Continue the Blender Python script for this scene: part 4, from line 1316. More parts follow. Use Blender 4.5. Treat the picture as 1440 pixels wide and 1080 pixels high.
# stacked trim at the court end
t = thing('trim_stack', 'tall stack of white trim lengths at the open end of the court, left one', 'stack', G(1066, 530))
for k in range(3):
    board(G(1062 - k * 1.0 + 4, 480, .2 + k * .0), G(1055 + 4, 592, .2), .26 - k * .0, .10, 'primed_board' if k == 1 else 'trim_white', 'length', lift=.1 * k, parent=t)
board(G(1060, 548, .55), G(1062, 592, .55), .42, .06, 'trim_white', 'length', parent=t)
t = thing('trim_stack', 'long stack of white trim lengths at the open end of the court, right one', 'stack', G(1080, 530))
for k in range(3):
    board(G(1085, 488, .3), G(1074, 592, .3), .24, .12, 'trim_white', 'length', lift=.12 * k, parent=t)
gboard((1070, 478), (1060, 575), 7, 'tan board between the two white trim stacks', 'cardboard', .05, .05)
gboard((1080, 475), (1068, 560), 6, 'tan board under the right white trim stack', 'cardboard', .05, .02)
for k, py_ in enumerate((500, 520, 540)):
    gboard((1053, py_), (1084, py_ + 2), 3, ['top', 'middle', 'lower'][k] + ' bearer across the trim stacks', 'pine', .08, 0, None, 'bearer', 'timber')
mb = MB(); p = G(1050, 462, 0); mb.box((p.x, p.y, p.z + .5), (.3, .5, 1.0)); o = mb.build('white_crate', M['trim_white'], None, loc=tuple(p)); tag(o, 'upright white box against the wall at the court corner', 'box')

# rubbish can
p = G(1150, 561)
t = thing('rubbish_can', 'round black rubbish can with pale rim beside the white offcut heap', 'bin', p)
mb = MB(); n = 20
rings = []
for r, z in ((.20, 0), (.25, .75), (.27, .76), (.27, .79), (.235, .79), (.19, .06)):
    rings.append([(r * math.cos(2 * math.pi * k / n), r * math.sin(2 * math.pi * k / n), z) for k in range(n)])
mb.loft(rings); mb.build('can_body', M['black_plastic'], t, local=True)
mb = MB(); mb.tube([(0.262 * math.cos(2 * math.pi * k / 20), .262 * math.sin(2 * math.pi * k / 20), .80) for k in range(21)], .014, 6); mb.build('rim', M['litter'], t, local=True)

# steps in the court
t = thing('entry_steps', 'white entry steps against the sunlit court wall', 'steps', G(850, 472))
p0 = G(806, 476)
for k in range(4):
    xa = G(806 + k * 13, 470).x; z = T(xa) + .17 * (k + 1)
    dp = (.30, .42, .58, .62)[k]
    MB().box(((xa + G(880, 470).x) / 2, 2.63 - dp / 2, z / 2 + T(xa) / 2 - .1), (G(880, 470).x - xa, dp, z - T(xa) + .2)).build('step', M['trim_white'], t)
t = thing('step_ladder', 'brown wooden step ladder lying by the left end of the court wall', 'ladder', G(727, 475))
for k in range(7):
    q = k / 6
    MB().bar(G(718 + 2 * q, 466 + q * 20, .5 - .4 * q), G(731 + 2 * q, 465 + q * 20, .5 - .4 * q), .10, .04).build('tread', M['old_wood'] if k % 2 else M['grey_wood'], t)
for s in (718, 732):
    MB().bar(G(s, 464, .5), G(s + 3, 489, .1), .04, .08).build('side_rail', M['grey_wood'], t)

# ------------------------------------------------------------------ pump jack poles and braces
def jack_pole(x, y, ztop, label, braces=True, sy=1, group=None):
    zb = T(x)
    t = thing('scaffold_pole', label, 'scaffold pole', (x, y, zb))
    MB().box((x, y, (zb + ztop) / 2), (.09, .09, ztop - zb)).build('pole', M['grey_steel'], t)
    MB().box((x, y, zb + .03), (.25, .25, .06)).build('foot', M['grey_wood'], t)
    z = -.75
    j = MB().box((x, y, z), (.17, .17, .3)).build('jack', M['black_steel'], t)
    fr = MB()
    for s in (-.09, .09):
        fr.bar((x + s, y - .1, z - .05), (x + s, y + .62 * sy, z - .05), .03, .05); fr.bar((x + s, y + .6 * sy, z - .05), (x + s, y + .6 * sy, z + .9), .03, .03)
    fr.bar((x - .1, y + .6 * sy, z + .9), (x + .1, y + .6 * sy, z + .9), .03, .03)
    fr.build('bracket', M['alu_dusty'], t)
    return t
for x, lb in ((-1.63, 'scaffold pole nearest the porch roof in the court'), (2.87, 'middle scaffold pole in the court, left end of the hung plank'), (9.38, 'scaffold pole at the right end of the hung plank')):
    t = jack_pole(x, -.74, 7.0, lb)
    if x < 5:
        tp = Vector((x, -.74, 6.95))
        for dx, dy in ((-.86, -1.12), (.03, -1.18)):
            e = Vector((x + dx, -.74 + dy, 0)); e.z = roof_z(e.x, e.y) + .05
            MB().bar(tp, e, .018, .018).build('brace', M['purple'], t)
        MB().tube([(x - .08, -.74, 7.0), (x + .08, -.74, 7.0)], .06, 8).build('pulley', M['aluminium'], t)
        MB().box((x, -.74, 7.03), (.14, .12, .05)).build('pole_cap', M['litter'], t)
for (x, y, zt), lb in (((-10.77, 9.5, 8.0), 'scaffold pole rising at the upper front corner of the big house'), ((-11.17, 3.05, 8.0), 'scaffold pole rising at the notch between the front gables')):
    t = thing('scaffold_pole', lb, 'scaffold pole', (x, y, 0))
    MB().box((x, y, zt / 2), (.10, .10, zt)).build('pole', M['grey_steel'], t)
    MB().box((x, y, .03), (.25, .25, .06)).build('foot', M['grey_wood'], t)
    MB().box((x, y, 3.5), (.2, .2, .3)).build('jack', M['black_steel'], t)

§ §

* **PROBLEM TO WORK ON**: Return exactly the lines that run from the top of the listing above to the line containing "mb = MB(); p", please, keeping both end lines and leaving out everything else.

* **ANSWER FOR THE TASK**:
Continue the Blender Python script for this scene: part 4, from line 1316. More parts follow. Use Blender 4.5. Treat the picture as 1440 pixels wide and 1080 pixels high.
# stacked trim at the court end
t = thing('trim_stack', 'tall stack of white trim lengths at the open end of the court, left one', 'stack', G(1066, 530))
for k in range(3):
    board(G(1062 - k * 1.0 + 4, 480, .2 + k * .0), G(1055 + 4, 592, .2), .26 - k * .0, .10, 'primed_board' if k == 1 else 'trim_white', 'length', lift=.1 * k, parent=t)
board(G(1060, 548, .55), G(1062, 592, .55), .42, .06, 'trim_white', 'length', parent=t)
t = thing('trim_stack', 'long stack of white trim lengths at the open end of the court, right one', 'stack', G(1080, 530))
for k in range(3):
    board(G(1085, 488, .3), G(1074, 592, .3), .24, .12, 'trim_white', 'length', lift=.12 * k, parent=t)
gboard((1070, 478), (1060, 575), 7, 'tan board between the two white trim stacks', 'cardboard', .05, .05)
gboard((1080, 475), (1068, 560), 6, 'tan board under the right white trim stack', 'cardboard', .05, .02)
for k, py_ in enumerate((500, 520, 540)):
    gboard((1053, py_), (1084, py_ + 2), 3, ['top', 'middle', 'lower'][k] + ' bearer across the trim stacks', 'pine', .08, 0, None, 'bearer', 'timber')
mb = MB(); p = G(1050, 462, 0); mb.box((p.x, p.y, p.z + .5), (.3, .5, 1.0)); o = mb.build('white_crate', M['trim_white'], None, loc=tuple(p)); tag(o, 'upright white box against the wall at the court corner', 'box')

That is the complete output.